The General Attorney and in general, every chief prosecutor, can give general
and specific instructions to subordinate prosecutors who are in principle
obliged to follow them and may otherwise face disciplinary sanctions. They can
also decide to replace one prosecutor by another regarding the assignment of a
case.
21. A number
of mechanisms have been introduce to strike a balance between hierarchical
powers and the requirements derived from the principle of legality and
impartiality, which oblige prosecutors to act with full objectivity and
independence in defence of the public interest always subject to constitutional
and legal provisions. In this sense the Organic Statute provides for the
following guarantees:
·
Any Public Prosecutor
who receives orders or instructions that he or she considers contrary to law or
wrongful for any other reason shall notify the Chief Prosecutor in a reasoned
report. The Chief Prosecutor after consulting the relevant board of prosecutors
decides whether or not to ratify the instruction. If he decides to ratify the
instruction, he must do so in a reasoned, written form expressly relieving the
recipient of any liability stemming from its performance or else decide to
entrust the matter to another Public Prosecutor. (Art.27)
·
Public prosecutors
remain free to orally submit before the court any legal arguments of their
choice even if they are under a duty to reflect in writing the instructions
received for a specific case (Art.25)
·
Public Prosecutors may
not receive orders or indications concerning how to discharge their functions
except from their hierarchical superiors (Art.55)
·
The hierarchical
powers of each Chief Prosecutor are moderated by the corresponding Board of
prosecutors, which comprises all the prosecutors that form part of a specific
prosecution office. The Board of Prosecutors meets regularly to fix unified
criteria, and study complex cases. Although the views of the Chief Prosecutor
in principle prevail, if his opinion be contrary to the majority of prosecutors
present in the meeting, both opinions will be submitted to their hierarchical
superior who will take the final decision. (Art.24)
·
It is also important
to mention that the principle of mandatory prosecution applies in Spain, so
that the prosecution service must prosecute all crimes that come to its
knowledge, and cannot receive instructions not to prosecute certain offences or
take into consideration the opportunity of giving priority to the prosecution
of certain conducts. Similarly, the Prosecution Service is not empowered to
drop prosecution or investigation. Even if it considers there are reasons to do
so, the final decision is taken by a judge and it is also possible, as the
Public Prosecutor does not hold the monopoly of criminal action, that charges
are brought by the private or popular prosecution and that the Public
Prosecutor finally intervenes in trial in the position of the defence.
22. The way
the career of prosecutors is legally defined is also an important element of
their independence. In Spain the Public Prosecution Service is a highly
professional body whose members (with the exception of the Attorney General)

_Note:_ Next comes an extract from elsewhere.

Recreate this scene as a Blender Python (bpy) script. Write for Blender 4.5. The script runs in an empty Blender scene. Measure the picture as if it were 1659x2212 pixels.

are recruited exclusively on the basis of specific competitive examinations
(that are common for the selection of judges and prosecutors) and appointed for
lifetime. They may only be removed from office in the cases provided by law
(ie. as a result of disciplinary proceedings for serious breaches of their
duties) and the main aspects of their career (appointment, tenure, duties and
responsibilities, incompatibility regime, etc) are fixed in the Organic
Statute.
23. There are
3 categories of Public Prosecutors, who form a single hierarchically organised
body:
Category 1:
Supreme Court Division Prosecutors, on a level with Supreme Court Magistrates.
The Deputy Chief Prosecutor at the Supreme Court and the Chief Prosecutor at
the Technical Secretariat also belong to this category.
Category 2:
Public Prosecutors, on a level with Magistrates.
Category 3: Prosecuting
attorneys, on a level with Judges.
24. The
Attorney General plays a predominant role in the appointment of members of
those organs especially created to assist him and of the higher grades of the
hierarchy. Chief Prosecutors and those working at the higher court’s
prosecution offices or specialised prosecution offices are appointed by the
government on a proposal submitted by the State Attorney General; However, he
must previously consult the Attorney general council (as a representative body
of public prosecutors) and the objective requisites regarding length of service
provided for in the Organic Statute of the State Prosecution Service must be
respected.
25. All other
public prosecutors’ posts are filled by means of a selection process
predominantly based on seniority. Among the applicants, the highest-positioned
person on the promotion roster will be chosen. Vacant positions in category two
shall be covered, in order of seniority, from amongst the public prosecutors
belonging to category three.
26. The
Organic Statute refers to the responsibility of Public Prosecutors. They are
subject to civil and criminal liability in the exercise of their functions that
will be governed by the same provisions as Judges thus ensuring a high level of
non-interference. Regarding disciplinary proceedings, a detailed list of
misconducts and sanctions is provided by law, together with rules on who can
impose them and how. It is interesting to point out that the most serious
sanction, removal from office, can only be pronounced by the Minister of
Justice on a proposal from the Attorney General after receiving the favourable
opinion of the Council of Public Prosecutors, which is a representative body
elected by and from prosecutors of all categories. In all cases there is the
possibility to appeal to the hierarchical superior and when administrative
channels have been exhausted, decisions are open to judicial appeal.
27. Finally, the Public Prosecution
Service’s budget is part of the Ministry of Justice’s budget (and, exclusively
regarding material means, part of the budget of those Autonomous Communities to
which competences in justice administration have been transferred). In order to
reduce an excessive dependence from the Ministry of Justice, two important
amendments were introduced in 2007. First, the Prosecution Service was granted
legal personality, which gives it capacity to act and establish relations with
other institutions. Second, specific budgetary lines for the Prosecution
Service will be individualised in the General State budget and, the case being,
in the budget of the Autonomous Communities.